> _What you need to do_:
The exercise asks for every line of the data to be reproduced exactly.

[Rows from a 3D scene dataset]

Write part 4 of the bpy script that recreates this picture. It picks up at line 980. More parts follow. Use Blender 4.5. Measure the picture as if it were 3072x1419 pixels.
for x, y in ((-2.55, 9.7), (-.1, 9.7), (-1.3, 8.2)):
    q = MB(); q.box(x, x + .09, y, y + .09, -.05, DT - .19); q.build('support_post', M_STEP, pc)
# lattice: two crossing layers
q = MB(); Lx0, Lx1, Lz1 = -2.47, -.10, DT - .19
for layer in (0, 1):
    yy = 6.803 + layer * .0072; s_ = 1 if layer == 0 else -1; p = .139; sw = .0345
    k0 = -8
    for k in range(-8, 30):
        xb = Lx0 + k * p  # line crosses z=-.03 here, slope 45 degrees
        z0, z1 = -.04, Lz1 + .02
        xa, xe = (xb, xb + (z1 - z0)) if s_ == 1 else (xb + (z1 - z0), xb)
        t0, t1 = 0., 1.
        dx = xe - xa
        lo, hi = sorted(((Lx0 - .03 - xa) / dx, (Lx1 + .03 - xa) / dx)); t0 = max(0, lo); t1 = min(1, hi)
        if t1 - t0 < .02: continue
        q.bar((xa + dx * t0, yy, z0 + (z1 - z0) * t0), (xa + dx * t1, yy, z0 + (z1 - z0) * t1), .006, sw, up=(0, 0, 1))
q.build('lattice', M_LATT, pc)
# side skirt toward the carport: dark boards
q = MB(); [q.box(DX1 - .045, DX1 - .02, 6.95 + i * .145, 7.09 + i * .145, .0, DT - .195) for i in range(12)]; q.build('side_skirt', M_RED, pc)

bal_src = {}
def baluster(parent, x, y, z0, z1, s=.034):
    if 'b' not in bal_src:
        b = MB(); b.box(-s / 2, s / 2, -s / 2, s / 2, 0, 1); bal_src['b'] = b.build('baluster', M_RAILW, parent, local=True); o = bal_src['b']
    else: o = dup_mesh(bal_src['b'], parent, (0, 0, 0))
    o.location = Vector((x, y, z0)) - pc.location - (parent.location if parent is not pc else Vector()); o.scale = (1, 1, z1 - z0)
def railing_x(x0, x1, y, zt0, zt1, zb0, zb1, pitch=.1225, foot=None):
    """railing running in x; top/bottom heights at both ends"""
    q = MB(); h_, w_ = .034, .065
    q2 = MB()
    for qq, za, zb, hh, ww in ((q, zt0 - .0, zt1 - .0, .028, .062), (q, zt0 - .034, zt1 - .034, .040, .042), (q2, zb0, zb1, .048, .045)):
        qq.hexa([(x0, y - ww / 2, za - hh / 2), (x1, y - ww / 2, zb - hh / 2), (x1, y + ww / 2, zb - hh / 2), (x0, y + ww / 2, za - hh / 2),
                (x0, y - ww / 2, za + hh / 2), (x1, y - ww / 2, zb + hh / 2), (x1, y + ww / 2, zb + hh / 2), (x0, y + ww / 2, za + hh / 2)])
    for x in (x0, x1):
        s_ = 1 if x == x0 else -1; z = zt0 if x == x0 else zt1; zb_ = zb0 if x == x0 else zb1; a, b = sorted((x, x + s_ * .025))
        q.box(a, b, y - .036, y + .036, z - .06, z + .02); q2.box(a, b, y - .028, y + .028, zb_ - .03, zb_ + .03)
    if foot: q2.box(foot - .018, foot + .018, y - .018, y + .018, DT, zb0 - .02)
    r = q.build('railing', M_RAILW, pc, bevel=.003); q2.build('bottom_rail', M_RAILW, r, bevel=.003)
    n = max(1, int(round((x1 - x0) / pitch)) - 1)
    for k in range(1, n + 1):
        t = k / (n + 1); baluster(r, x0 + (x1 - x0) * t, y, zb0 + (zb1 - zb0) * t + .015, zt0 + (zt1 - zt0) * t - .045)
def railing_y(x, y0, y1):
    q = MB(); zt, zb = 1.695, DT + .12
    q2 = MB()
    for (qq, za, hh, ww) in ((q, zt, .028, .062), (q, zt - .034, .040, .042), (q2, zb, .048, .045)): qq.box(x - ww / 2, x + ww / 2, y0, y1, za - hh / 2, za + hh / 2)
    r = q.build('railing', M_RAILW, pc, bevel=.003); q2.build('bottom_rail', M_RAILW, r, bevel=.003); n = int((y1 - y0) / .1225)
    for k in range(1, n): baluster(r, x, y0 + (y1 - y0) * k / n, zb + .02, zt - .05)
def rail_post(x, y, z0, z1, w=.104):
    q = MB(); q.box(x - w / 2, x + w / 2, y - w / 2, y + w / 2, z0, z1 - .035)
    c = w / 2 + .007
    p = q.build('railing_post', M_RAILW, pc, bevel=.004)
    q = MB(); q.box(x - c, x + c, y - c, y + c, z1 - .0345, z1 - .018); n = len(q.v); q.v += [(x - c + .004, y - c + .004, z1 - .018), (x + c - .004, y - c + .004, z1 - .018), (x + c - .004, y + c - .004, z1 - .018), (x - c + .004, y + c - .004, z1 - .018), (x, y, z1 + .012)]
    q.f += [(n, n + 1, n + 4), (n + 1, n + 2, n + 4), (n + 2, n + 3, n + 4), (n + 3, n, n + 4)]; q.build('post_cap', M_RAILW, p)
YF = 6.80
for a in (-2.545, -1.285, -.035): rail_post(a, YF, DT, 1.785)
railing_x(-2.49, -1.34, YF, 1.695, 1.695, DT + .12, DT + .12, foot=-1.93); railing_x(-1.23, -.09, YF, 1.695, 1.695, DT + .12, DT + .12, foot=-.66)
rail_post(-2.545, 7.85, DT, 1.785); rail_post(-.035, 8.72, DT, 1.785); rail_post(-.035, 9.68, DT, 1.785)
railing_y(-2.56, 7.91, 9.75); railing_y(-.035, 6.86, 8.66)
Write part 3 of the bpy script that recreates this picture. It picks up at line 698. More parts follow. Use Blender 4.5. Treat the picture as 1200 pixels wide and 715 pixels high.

> _Task result_:
Write part 4 of the bpy script that recreates this picture. It picks up at line 980. More parts follow. Use Blender 4.5. Measure the picture as if it were 3072x1419 pixels.
for x, y in ((-2.55, 9.7), (-.1, 9.7), (-1.3, 8.2)):
    q = MB(); q.box(x, x + .09, y, y + .09, -.05, DT - .19); q.build('support_post', M_STEP, pc)
# lattice: two crossing layers
q = MB(); Lx0, Lx1, Lz1 = -2.47, -.10, DT - .19
for layer in (0, 1):
    yy = 6.803 + layer * .0072; s_ = 1 if layer == 0 else -1; p = .139; sw = .0345
    k0 = -8
    for k in range(-8, 30):
        xb = Lx0 + k * p  # line crosses z=-.03 here, slope 45 degrees
        z0, z1 = -.04, Lz1 + .02
        xa, xe = (xb, xb + (z1 - z0)) if s_ == 1 else (xb + (z1 - z0), xb)
        t0, t1 = 0., 1.
        dx = xe - xa
        lo, hi = sorted(((Lx0 - .03 - xa) / dx, (Lx1 + .03 - xa) / dx)); t0 = max(0, lo); t1 = min(1, hi)
        if t1 - t0 < .02: continue
        q.bar((xa + dx * t0, yy, z0 + (z1 - z0) * t0), (xa + dx * t1, yy, z0 + (z1 - z0) * t1), .006, sw, up=(0, 0, 1))
q.build('lattice', M_LATT, pc)
# side skirt toward the carport: dark boards
q = MB(); [q.box(DX1 - .045, DX1 - .02, 6.95 + i * .145, 7.09 + i * .145, .0, DT - .195) for i in range(12)]; q.build('side_skirt', M_RED, pc)

bal_src = {}
def baluster(parent, x, y, z0, z1, s=.034):
    if 'b' not in bal_src:
        b = MB(); b.box(-s / 2, s / 2, -s / 2, s / 2, 0, 1); bal_src['b'] = b.build('baluster', M_RAILW, parent, local=True); o = bal_src['b']
    else: o = dup_mesh(bal_src['b'], parent, (0, 0, 0))
    o.location = Vector((x, y, z0)) - pc.location - (parent.location if parent is not pc else Vector()); o.scale = (1, 1, z1 - z0)
def railing_x(x0, x1, y, zt0, zt1, zb0, zb1, pitch=.1225, foot=None):
    """railing running in x; top/bottom heights at both ends"""
    q = MB(); h_, w_ = .034, .065
    q2 = MB()
    for qq, za, zb, hh, ww in ((q, zt0 - .0, zt1 - .0, .028, .062), (q, zt0 - .034, zt1 - .034, .040, .042), (q2, zb0, zb1, .048, .045)):
        qq.hexa([(x0, y - ww / 2, za - hh / 2), (x1, y - ww / 2, zb - hh / 2), (x1, y + ww / 2, zb - hh / 2), (x0, y + ww / 2, za - hh / 2),
                (x0, y - ww / 2, za + hh / 2), (x1, y - ww / 2, zb + hh / 2), (x1, y + ww / 2, zb + hh / 2), (x0, y + ww / 2, za + hh / 2)])
    for x in (x0, x1):
        s_ = 1 if x == x0 else -1; z = zt0 if x == x0 else zt1; zb_ = zb0 if x == x0 else zb1; a, b = sorted((x, x + s_ * .025))
        q.box(a, b, y - .036, y + .036, z - .06, z + .02); q2.box(a, b, y - .028, y + .028, zb_ - .03, zb_ + .03)
    if foot: q2.box(foot - .018, foot + .018, y - .018, y + .018, DT, zb0 - .02)
    r = q.build('railing', M_RAILW, pc, bevel=.003); q2.build('bottom_rail', M_RAILW, r, bevel=.003)
    n = max(1, int(round((x1 - x0) / pitch)) - 1)
    for k in range(1, n + 1):
        t = k / (n + 1); baluster(r, x0 + (x1 - x0) * t, y, zb0 + (zb1 - zb0) * t + .015, zt0 + (zt1 - zt0) * t - .045)
def railing_y(x, y0, y1):
    q = MB(); zt, zb = 1.695, DT + .12
    q2 = MB()
    for (qq, za, hh, ww) in ((q, zt, .028, .062), (q, zt - .034, .040, .042), (q2, zb, .048, .045)): qq.box(x - ww / 2, x + ww / 2, y0, y1, za - hh / 2, za + hh / 2)
    r = q.build('railing', M_RAILW, pc, bevel=.003); q2.build('bottom_rail', M_RAILW, r, bevel=.003); n = int((y1 - y0) / .1225)
    for k in range(1, n): baluster(r, x, y0 + (y1 - y0) * k / n, zb + .02, zt - .05)
def rail_post(x, y, z0, z1, w=.104):
    q = MB(); q.box(x - w / 2, x + w / 2, y - w / 2, y + w / 2, z0, z1 - .035)
    c = w / 2 + .007
    p = q.build('railing_post', M_RAILW, pc, bevel=.004)
    q = MB(); q.box(x - c, x + c, y - c, y + c, z1 - .0345, z1 - .018); n = len(q.v); q.v += [(x - c + .004, y - c + .004, z1 - .018), (x + c - .004, y - c + .004, z1 - .018), (x + c - .004, y + c - .004, z1 - .018), (x - c + .004, y + c - .004, z1 - .018), (x, y, z1 + .012)]
    q.f += [(n, n + 1, n + 4), (n + 1, n + 2, n + 4), (n + 2, n + 3, n + 4), (n + 3, n, n + 4)]; q.build('post_cap', M_RAILW, p)
YF = 6.80
for a in (-2.545, -1.285, -.035): rail_post(a, YF, DT, 1.785)
railing_x(-2.49, -1.34, YF, 1.695, 1.695, DT + .12, DT + .12, foot=-1.93); railing_x(-1.23, -.09, YF, 1.695, 1.695, DT + .12, DT + .12, foot=-.66)
rail_post(-2.545, 7.85, DT, 1.785); rail_post(-.035, 8.72, DT, 1.785); rail_post(-.035, 9.68, DT, 1.785)
railing_y(-2.56, 7.91, 9.75); railing_y(-.035, 6.86, 8.66)
Write part 3 of the bpy script that recreates this picture. It picks up at line 698. More parts follow. Use Blender 4.5. Treat the picture as 1200 pixels wide and 715 pixels high.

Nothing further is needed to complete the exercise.